▶ Challenge:
Leaving out every picture, copy the lines of the data exactly, from the first through the line containing "tag(b, ('small white".

▶ Given information:
>> BEGIN
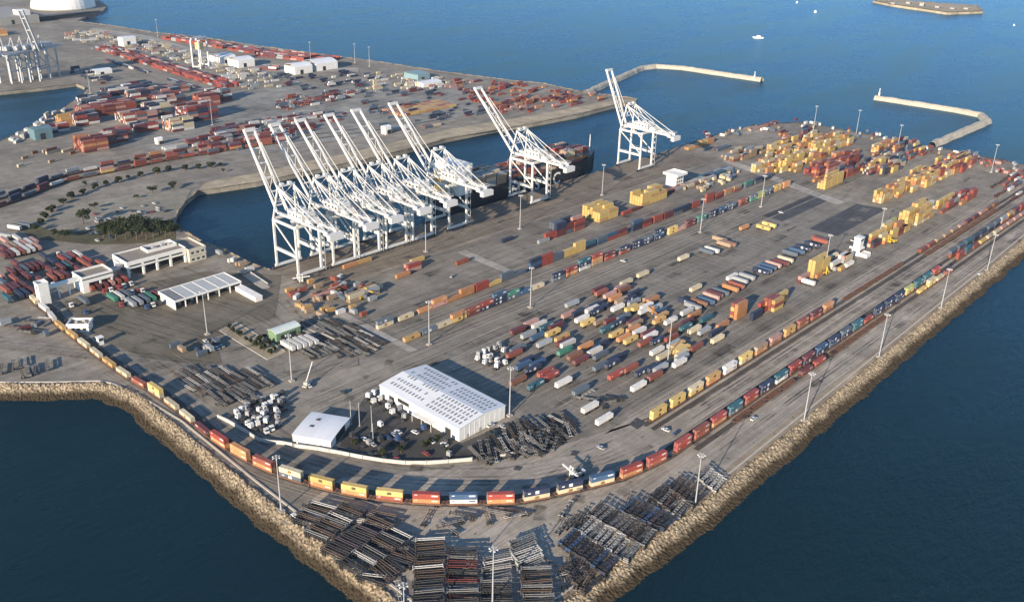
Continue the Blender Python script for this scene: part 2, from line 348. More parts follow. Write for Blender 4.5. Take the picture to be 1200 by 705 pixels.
for nm, pl, lab in (('breakwater', pier_b, 'hooked rock breakwater reaching out from the far pier corner'), ('breakwater', pier_a, 'long bent rock breakwater beyond the cranes in open water')):
    o = riprap(nm, pl, 1, 12, 1.8, lab, 'breakwater', z0=1.6, amp=.8, both=.55, kind='structure'); o.data.materials[0] = PALEROCK; 
isl = P((1023, 1.5), (1060, 1), (1105, 5), (1145, 7.5), (1152, 14), (1110, 15.5), (1080, 11), (1045, 6))
o = sheet('island', isl, 1.0, G_SAND, skirt=6); tag(o, 'small flat sandy island far out in open water', 'island', kind='structure')
riprap('rock_armour', isl+[isl[0]], -1, 22, 5, 'pale rock ring around the far small island', amp=2., z0=2.5)
ISLET = True
for i, q in enumerate(((884, 92), (1030, 112.3))):
    p = at(*q); b = obj('navigation_beacon', None, loc=p); mb = MB(); mb.tube((0, 0, 0), (0, 0, 5), 1.4, 1.0, 10); mb.build('base', WHITEP, b)
    mb = MB(); mb.tube((0, 0, 5), (0, 0, 9), .5, .4, 8); mb.tube((0, 0, 9), (0, 0, 10.2), .8, .2, 8); mb.build('light', WHITEP, b)
    tag(b, ('small white beacon at the tip of the long bent breakwater', 'small white beacon at the tip of the hooked breakwater')[i], 'beacon')

# ------------------------------------------------------------------ curbs, rails, marks
CURBM = mat('curb_concrete', (.46, .42, .36), .85, .15, .3)
def strip(mb, pts, w, z, h=None, m=0):
    for a, b in zip(pts, pts[1:]):
        a, b = Vector(a[:2]), Vector(b[:2]); t = (b-a).normalized(); nn = Vector((-t.y, t.x))*(w/2)
        if h: mb.hexa([(*(a-nn), z), (*(b-nn), z), (*(b+nn), z), (*(a+nn), z), (*(a-nn), z+h), (*(b-nn), z+h), (*(b+nn), z+h), (*(a+nn), z+h)], m)
        else: mb.face([(*(a-nn), z), (*(b-nn), z), (*(b+nn), z), (*(a+nn), z)], m)
mb = MB(); strip(mb, [(WEST+6, SOUTH+3.5), (WEST+130, 176.), (520, 180.5), (716, 184.5), (EAST-3, 193.5)], .9, 0, .55)
strip(mb, [(p.x, p.y+4.5) if i < 5 else (p.x+4.5, p.y) for i, p in enumerate(south_pts)], .9, 0, .45)
tag(mb.build('kerb', CURBM), 'pale concrete kerb along the top of the rock slopes', 'kerb', kind='structure')
SHOULDER = ground_mat('gravel_shoulder', (0.301, 0.240, 0.166), (.03, .1), .1, .3, .2)
pave('shoulder', [(WEST+3, SOUTH+1), (WEST+130, 173.5), (520, 178.), (716, 182.), (EAST-2, 191.), (EAST-2, 194), (716, 187.), (520, 183.5), (WEST+130, 179.), (WEST+6, SOUTH+5)], SHOULDER, 'gravel shoulder beside the kerb at the rail side', 'shoulder')

def smooth_path(px, z=0., sub=8):
    p = [Vector(q) for q in px]; out = []
    for i in range(len(p)-1):
        a, b, c, d = p[max(i-1, 0)], p[i], p[i+1], p[min(i+2, len(p)-1)]
        for k in range(sub):
            t = k/sub; out.append(.5*((2*b)+(c-a)*t+(2*a-5*b+4*c-d)*t*t+(3*b-a-3*c+d)*t**3))
    return out+[p[-1]]
def even(path, step):
    out = [path[0]]; acc = 0.
    for a, b in zip(path, path[1:]):
        L = (b-a).length
        while acc+L >= step:
            t = (step-acc)/L; a = a+(b-a)*t; out.append(a); L = (b-a).length; acc = 0.
        acc += L
    return out
curve_px = [(30, 343), (42, 358), (55, 368), (67, 383), (81, 394), (94, 404), (106.5, 413.5), (120.5, 424.5), (140, 438.5), (155, 448.5), (173, 459), (190, 470.5), (206, 482.5), (227, 499.5), (243, 513), (262.8, 527), (292, 544), (323, 558), (356.5, 569), (394.6, 579), (435.6, 587), (485, 592), (522.5, 593.5), (560, 593), (598.3, 592.5), (633.5, 587), (677.8, 577), (708.8, 569.5), (738, 560.5), (764, 550), (787.4, 540), (810, 522)]
T1 = [at(*q).xy+Vector((.8, .8)) for q in curve_px]
T1 = [p for p in T1 if p.x < 322]+[Vector((335., 204.8)), Vector((352., 204.8))]
T1 = smooth_path(T1)
def track(name, path, label, w=3.0):
    SHEET_Z[0] += .012
    b = MB(); strip(b, path, w, SHEET_Z[0]); o = b.build(name, G_STONE); tag(o, label, 'railway track', kind='structure')
    r = MB()
    for s in (-.72, .72):
        q = []
        for i, p in enumerate(path):
            t = (path[min(i+1, len(path)-1)]-path[max(i-1, 0)]).normalized(); q.append(p+Vector((-t.y, t.x))*s)
        strip(r, q, .14, SHEET_Z[0], .15)
    r.build('rail', STEEL, o)
seg = lambda x0, x1, y: [Vector((x, y)) for x in (x0, (x0+x1)/2, x1)]
TR = dict(T2=seg(352, EAST-30, 231), T2b=seg(352, EAST-30, 226), T3=seg(352, EAST-30, 204.8), T3b=seg(352, EAST-30, 199.6), T3c=seg(352, EAST-30, 210.4))
for k, lab in (('T2', 'rails under the yellow freight train'), ('T2b', 'empty rails just below the yellow freight train'), ('T3', 'rails under the straight red and blue freight train'), ('T3b', 'rails nearest the rock slope'), ('T3c', 'empty rails above the straight freight train')):
    track('railway_track', TR[k], lab)
track('railway_track', T1, 'curved rails under the freight train along the shore')
off = []
for i, p in enumerate(T1):
    t = (T1[min(i+1, len(T1)-1)]-T1[max(i-1, 0)]).normalized(); off.append(p+Vector((t.y, -t.x))*-5.2)
track('railway_track', off, 'empty curved rails on the inner side of the freight train')
T6 = smooth_path([at(*q).xy for q in [(-60, 258), (0, 243), (40, 228), (80, 213), (150, 198.5), (200, 188), (300, 172), (420, 156), (520, 140)]])
T7 = smooth_path([at(*q).xy for q in [(-60, 248), (0, 234), (40, 219.5), (80, 206), (150, 192), (200, 182), (300, 167), (420, 151)]])
track('railway_track', T6, 'rails under the freight cars beyond the parking lot'); track('railway_track', T7, 'rails under the farther freight cars beyond the parking lot')

def wear_mat(name, col, amt, stretch):
    m = D.materials.new(name); n, l, b = nodes_of(m); b.inputs['Base Color'].default_value = (*col, 1); b.inputs['Roughness'].default_value = .9; b.inputs['Specular IOR Level'].default_value = .15
    tc = n.new('ShaderNodeTexCoord'); mp = n.new('ShaderNodeMapping'); mp.inputs['Scale'].default_value = stretch; l.new(tc.outputs['Object'], mp.inputs[0])
    t = n.new('ShaderNodeTexNoise'); t.inputs['Scale'].default_value = 1; t.inputs['Detail'].default_value = 6; t.inputs['Roughness'].default_value = .65; l.new(mp.outputs[0], t.inputs['Vector'])
    r = n.new('ShaderNodeMapRange'); r.inputs[1].default_value = .38; r.inputs[2].default_value = .66; r.inputs[4].default_value = amt; l.new(t.outputs[0], r.inputs[0]); l.new(r.outputs[0], b.inputs['Alpha']); return m
DARKW = wear_mat('tyre_wear', (.045, .042, .040), .55, (.06, .06, .06)); PALEW = wear_mat('dust_wear', (.36, .33, .28), .55, (.05, .05, .05))
def offset(path, d):
    out = []
    for i, p in enumerate(path):
        t = (path[min(i+1, len(path)-1)]-path[max(i-1, 0)]).normalized(); out.append(p+Vector((-t.y, t.x))*d)
    return out
rw = random.Random(3); DK, PL = MB(), MB(); zw = SHEET_Z[0]+.012; SHEET_Z[0] += .03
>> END
▶ Solution for this exercise:
Continue the Blender Python script for this scene: part 2, from line 348. More parts follow. Write for Blender 4.5. Take the picture to be 1200 by 705 pixels.
for nm, pl, lab in (('breakwater', pier_b, 'hooked rock breakwater reaching out from the far pier corner'), ('breakwater', pier_a, 'long bent rock breakwater beyond the cranes in open water')):
    o = riprap(nm, pl, 1, 12, 1.8, lab, 'breakwater', z0=1.6, amp=.8, both=.55, kind='structure'); o.data.materials[0] = PALEROCK; 
isl = P((1023, 1.5), (1060, 1), (1105, 5), (1145, 7.5), (1152, 14), (1110, 15.5), (1080, 11), (1045, 6))
o = sheet('island', isl, 1.0, G_SAND, skirt=6); tag(o, 'small flat sandy island far out in open water', 'island', kind='structure')
riprap('rock_armour', isl+[isl[0]], -1, 22, 5, 'pale rock ring around the far small island', amp=2., z0=2.5)
ISLET = True
for i, q in enumerate(((884, 92), (1030, 112.3))):
    p = at(*q); b = obj('navigation_beacon', None, loc=p); mb = MB(); mb.tube((0, 0, 0), (0, 0, 5), 1.4, 1.0, 10); mb.build('base', WHITEP, b)
    mb = MB(); mb.tube((0, 0, 5), (0, 0, 9), .5, .4, 8); mb.tube((0, 0, 9), (0, 0, 10.2), .8, .2, 8); mb.build('light', WHITEP, b)
    tag(b, ('small white beacon at the tip of the long bent breakwater', 'small white beacon at the tip of the hooked breakwater')[i], 'beacon')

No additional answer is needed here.